>> START Source excerpt

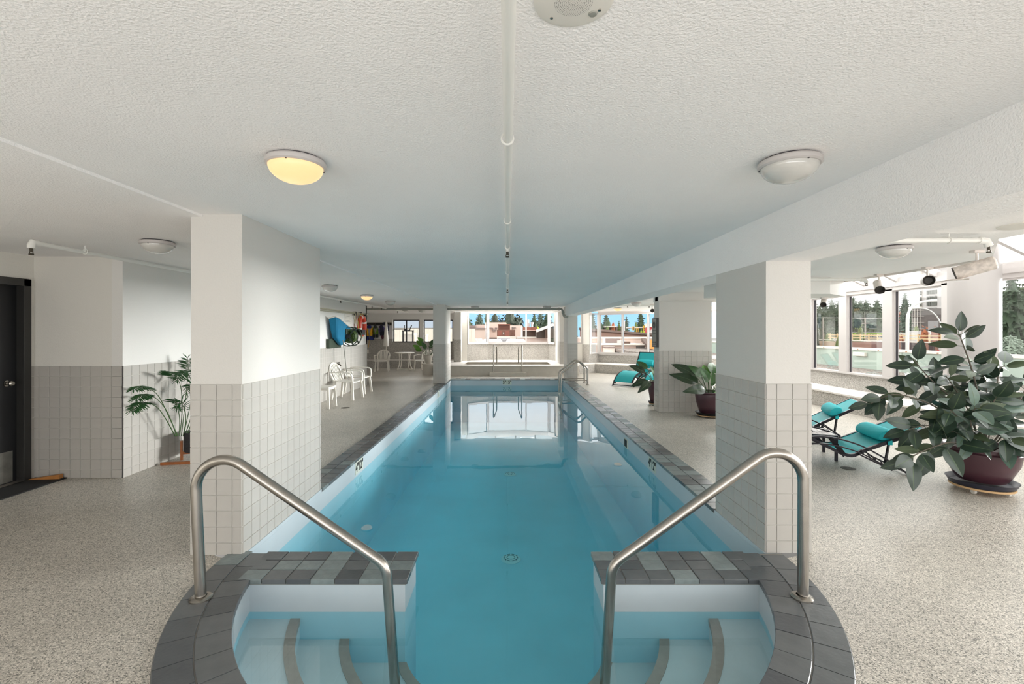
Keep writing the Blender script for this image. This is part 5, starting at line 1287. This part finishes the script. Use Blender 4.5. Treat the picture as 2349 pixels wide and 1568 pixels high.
# ---- trees
def leafmat(name, c): return mat(name, c, .8, noise=.3, nscale=1.2)
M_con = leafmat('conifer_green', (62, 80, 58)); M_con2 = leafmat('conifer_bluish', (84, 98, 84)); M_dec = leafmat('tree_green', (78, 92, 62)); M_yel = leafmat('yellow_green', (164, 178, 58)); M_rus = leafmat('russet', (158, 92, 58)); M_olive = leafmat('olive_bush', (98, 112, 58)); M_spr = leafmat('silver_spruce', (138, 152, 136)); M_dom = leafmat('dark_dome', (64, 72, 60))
M_trunk = mat('trunk', (84, 70, 58), .9)
TG = {}
def conifer(base, h, r, mt, label, seed, group, dense=1.0, z_skirt=.12):
    rr = random.Random(seed); e = empty('conifer_tree', base, label=label, cat='tree', group=group)
    m = MB(); m.tube([(0, 0, 0), (0, 0, h * .97)], [r * .07, r * .01], 6); m.build('trunk', M_trunk, e)
    m = MB(); ns = 22
    for lay in range(9):
        z0_ = h * (.10 + .86 * lay / 9); z1_ = min(h * .99, z0_ + h * .22); R0 = r * (1 - lay / 9) ** .62 * .74 + .02 * r; rg = []
        for k in range(ns): rr_ = R0 * (rr.uniform(.78, 1.12) if k % 2 else rr.uniform(.5, .75)); rg.append((rr_ * cos(2 * pi * k / ns), rr_ * sin(2 * pi * k / ns), z0_ - (rr.uniform(.0, .05) * h if k % 2 else -.02 * h)))
        m.add(rg + [(0, 0, z1_)], [(k, (k + 1) % ns, ns) for k in range(ns)])
    nl = int(30 * dense)
    for i in range(nl):
        t = i / nl; z = h * (z_skirt + (1 - z_skirt) * t); R = r * (1 - t) ** .6 * rr.uniform(.75, 1.1) + .03 * r; nb = max(5, int(13 * (1 - t) + 4))
        for k in range(nb):
            a = 2 * pi * (k + rr.random()) / nb; L = R * rr.uniform(.65, 1.15); w = L * .55 + .09 * r; dz = -L * .28 + rr.uniform(-.1, .1) * L
            ux, uy = cos(a), sin(a); vx, vy = -sin(a), cos(a)
            for q in range(3):
                f0 = q / 3; f1 = (q + 1.35) / 3; c0 = Vector((ux * L * f0, uy * L * f0, z + dz * f0)); c1 = Vector((ux * L * f1, uy * L * f1, z + dz * f1 - .04 * L)); ww = w * (1 - .28 * q) * .5
                j = rr.uniform(-.3, .3) * ww
                if q: m.add([c0 + Vector((0, 0, .03 * L)), c0.lerp(c1, .5) - Vector((0, 0, .30 * L + .04 * r)), c1 - Vector((0, 0, .04 * L))], [(0, 1, 2)])
                m.add([c0 + Vector((0, 0, .05 * L)), c0.lerp(c1, .6) + Vector((vx * ww, vy * ww, -.10 * L + j)), c1, c0.lerp(c1, .6) - Vector((vx * ww, vy * ww, .10 * L - j))], [(0, 1, 2, 3)])
    m.build('crown', mt, e)
    return e
def bushy(base, h, r, mt, label, seed, group, n=650, zc=.58, name='leafy_tree', leaf=.10):
    rr = random.Random(seed); e = empty(name, base, label=label, cat='tree' if name != 'shrub' else 'shrub', group=group)
    m = MB(); m.tube([(0, 0, 0), (0, 0, h * .6)], [r * .09, r * .04], 6); m.build('trunk', M_trunk, e)
    blobs = [(Vector((rr.uniform(-.5, .5) * r, rr.uniform(-.5, .5) * r, h * zc + rr.uniform(-.24, .26) * h)), rr.uniform(.38, .62)) for _ in range(9)] + [(Vector((0, 0, h * zc)), .8)]
    m = MB()
    for i in range(n):
        c, s = blobs[rr.randrange(10)]; d = Vector((rr.gauss(0, 1), rr.gauss(0, 1), rr.gauss(0, 1))).normalized(); p = c + Vector((d.x * r * s, d.y * r * s, d.z * h * s * .42)) * rr.uniform(.75, 1.05)
        u = Vector((rr.gauss(0, 1), rr.gauss(0, 1), rr.gauss(0, 1))).normalized(); v = u.cross(d).normalized(); q = r * leaf * rr.uniform(.7, 1.5)
        m.add([p + u * q, p + v * q * .7, p - u * q, p - v * q * .7], [(0, 1, 2, 3)])
    for c, s in blobs: m.lathe([(0, -h * s * .33), (r * s * .5, -h * s * .25), (r * s * .78, 0), (r * s * .5, h * s * .25), (0, h * s * .33)], c=tuple(c), n=9)
    m.build('crown', mt, e)
    return e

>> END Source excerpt

▶ _Problem description_
Please reproduce the listing exactly from its opening line through the line that contains "def leafmat(name, c): return", both included, with all pictures omitted.

▶ _Task answer_
Keep writing the Blender script for this image. This is part 5, starting at line 1287. This part finishes the script. Use Blender 4.5. Treat the picture as 2349 pixels wide and 1568 pixels high.
# ---- trees
def leafmat(name, c): return mat(name, c, .8, noise=.3, nscale=1.2)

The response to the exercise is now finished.